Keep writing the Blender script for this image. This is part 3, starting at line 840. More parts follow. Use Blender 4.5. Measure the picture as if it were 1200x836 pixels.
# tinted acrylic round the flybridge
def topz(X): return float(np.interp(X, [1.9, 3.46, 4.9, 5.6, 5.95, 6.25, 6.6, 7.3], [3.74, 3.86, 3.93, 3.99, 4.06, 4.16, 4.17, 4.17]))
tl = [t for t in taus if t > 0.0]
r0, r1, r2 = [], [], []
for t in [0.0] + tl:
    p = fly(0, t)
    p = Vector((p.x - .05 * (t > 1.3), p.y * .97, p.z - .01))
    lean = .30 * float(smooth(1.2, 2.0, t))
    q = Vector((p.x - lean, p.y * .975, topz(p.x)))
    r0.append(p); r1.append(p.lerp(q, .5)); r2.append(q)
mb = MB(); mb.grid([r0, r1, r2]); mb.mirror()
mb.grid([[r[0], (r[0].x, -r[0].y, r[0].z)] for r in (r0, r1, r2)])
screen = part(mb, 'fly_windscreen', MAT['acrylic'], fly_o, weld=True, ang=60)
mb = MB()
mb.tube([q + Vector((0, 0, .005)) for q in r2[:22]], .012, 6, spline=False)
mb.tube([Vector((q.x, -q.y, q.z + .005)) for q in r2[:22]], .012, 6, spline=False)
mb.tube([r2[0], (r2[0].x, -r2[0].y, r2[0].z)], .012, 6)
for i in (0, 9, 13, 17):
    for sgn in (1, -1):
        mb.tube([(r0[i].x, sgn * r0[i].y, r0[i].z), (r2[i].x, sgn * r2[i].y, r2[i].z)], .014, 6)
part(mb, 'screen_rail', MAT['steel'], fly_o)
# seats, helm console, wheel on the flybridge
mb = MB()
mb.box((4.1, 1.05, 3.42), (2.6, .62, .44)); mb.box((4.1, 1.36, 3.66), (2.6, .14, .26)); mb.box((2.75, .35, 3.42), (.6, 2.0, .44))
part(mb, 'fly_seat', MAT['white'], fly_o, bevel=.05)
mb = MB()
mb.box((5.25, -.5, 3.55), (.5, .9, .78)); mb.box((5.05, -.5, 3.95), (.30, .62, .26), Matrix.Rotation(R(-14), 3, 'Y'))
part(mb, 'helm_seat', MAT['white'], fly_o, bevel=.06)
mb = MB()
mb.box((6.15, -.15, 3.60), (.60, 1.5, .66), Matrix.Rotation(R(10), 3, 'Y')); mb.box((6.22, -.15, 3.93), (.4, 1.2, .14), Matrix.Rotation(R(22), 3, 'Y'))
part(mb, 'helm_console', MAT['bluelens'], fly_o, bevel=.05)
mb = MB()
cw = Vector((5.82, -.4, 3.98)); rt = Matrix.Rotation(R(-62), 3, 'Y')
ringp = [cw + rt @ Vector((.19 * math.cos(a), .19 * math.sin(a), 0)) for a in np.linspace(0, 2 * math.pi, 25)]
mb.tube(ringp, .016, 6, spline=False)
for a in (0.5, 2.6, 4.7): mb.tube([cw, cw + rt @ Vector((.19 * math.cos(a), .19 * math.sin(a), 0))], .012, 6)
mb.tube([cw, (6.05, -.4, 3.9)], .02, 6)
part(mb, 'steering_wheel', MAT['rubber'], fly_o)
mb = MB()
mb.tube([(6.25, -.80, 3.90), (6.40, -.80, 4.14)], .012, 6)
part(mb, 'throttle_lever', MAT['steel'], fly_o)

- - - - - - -

WORK TO BE COMPLETED:
Reproduce each line of the material above precisely.

SOLUTION TO THE EXERCISE:
Keep writing the Blender script for this image. This is part 3, starting at line 840. More parts follow. Use Blender 4.5. Measure the picture as if it were 1200x836 pixels.
# tinted acrylic round the flybridge
def topz(X): return float(np.interp(X, [1.9, 3.46, 4.9, 5.6, 5.95, 6.25, 6.6, 7.3], [3.74, 3.86, 3.93, 3.99, 4.06, 4.16, 4.17, 4.17]))
tl = [t for t in taus if t > 0.0]
r0, r1, r2 = [], [], []
for t in [0.0] + tl:
    p = fly(0, t)
    p = Vector((p.x - .05 * (t > 1.3), p.y * .97, p.z - .01))
    lean = .30 * float(smooth(1.2, 2.0, t))
    q = Vector((p.x - lean, p.y * .975, topz(p.x)))
    r0.append(p); r1.append(p.lerp(q, .5)); r2.append(q)
mb = MB(); mb.grid([r0, r1, r2]); mb.mirror()
mb.grid([[r[0], (r[0].x, -r[0].y, r[0].z)] for r in (r0, r1, r2)])
screen = part(mb, 'fly_windscreen', MAT['acrylic'], fly_o, weld=True, ang=60)
mb = MB()
mb.tube([q + Vector((0, 0, .005)) for q in r2[:22]], .012, 6, spline=False)
mb.tube([Vector((q.x, -q.y, q.z + .005)) for q in r2[:22]], .012, 6, spline=False)
mb.tube([r2[0], (r2[0].x, -r2[0].y, r2[0].z)], .012, 6)
for i in (0, 9, 13, 17):
    for sgn in (1, -1):
        mb.tube([(r0[i].x, sgn * r0[i].y, r0[i].z), (r2[i].x, sgn * r2[i].y, r2[i].z)], .014, 6)
part(mb, 'screen_rail', MAT['steel'], fly_o)
# seats, helm console, wheel on the flybridge
mb = MB()
mb.box((4.1, 1.05, 3.42), (2.6, .62, .44)); mb.box((4.1, 1.36, 3.66), (2.6, .14, .26)); mb.box((2.75, .35, 3.42), (.6, 2.0, .44))
part(mb, 'fly_seat', MAT['white'], fly_o, bevel=.05)
mb = MB()
mb.box((5.25, -.5, 3.55), (.5, .9, .78)); mb.box((5.05, -.5, 3.95), (.30, .62, .26), Matrix.Rotation(R(-14), 3, 'Y'))
part(mb, 'helm_seat', MAT['white'], fly_o, bevel=.06)
mb = MB()
mb.box((6.15, -.15, 3.60), (.60, 1.5, .66), Matrix.Rotation(R(10), 3, 'Y')); mb.box((6.22, -.15, 3.93), (.4, 1.2, .14), Matrix.Rotation(R(22), 3, 'Y'))
part(mb, 'helm_console', MAT['bluelens'], fly_o, bevel=.05)
mb = MB()
cw = Vector((5.82, -.4, 3.98)); rt = Matrix.Rotation(R(-62), 3, 'Y')
ringp = [cw + rt @ Vector((.19 * math.cos(a), .19 * math.sin(a), 0)) for a in np.linspace(0, 2 * math.pi, 25)]
mb.tube(ringp, .016, 6, spline=False)
for a in (0.5, 2.6, 4.7): mb.tube([cw, cw + rt @ Vector((.19 * math.cos(a), .19 * math.sin(a), 0))], .012, 6)
mb.tube([cw, (6.05, -.4, 3.9)], .02, 6)
part(mb, 'steering_wheel', MAT['rubber'], fly_o)
mb = MB()
mb.tube([(6.25, -.80, 3.90), (6.40, -.80, 4.14)], .012, 6)
part(mb, 'throttle_lever', MAT['steel'], fly_o)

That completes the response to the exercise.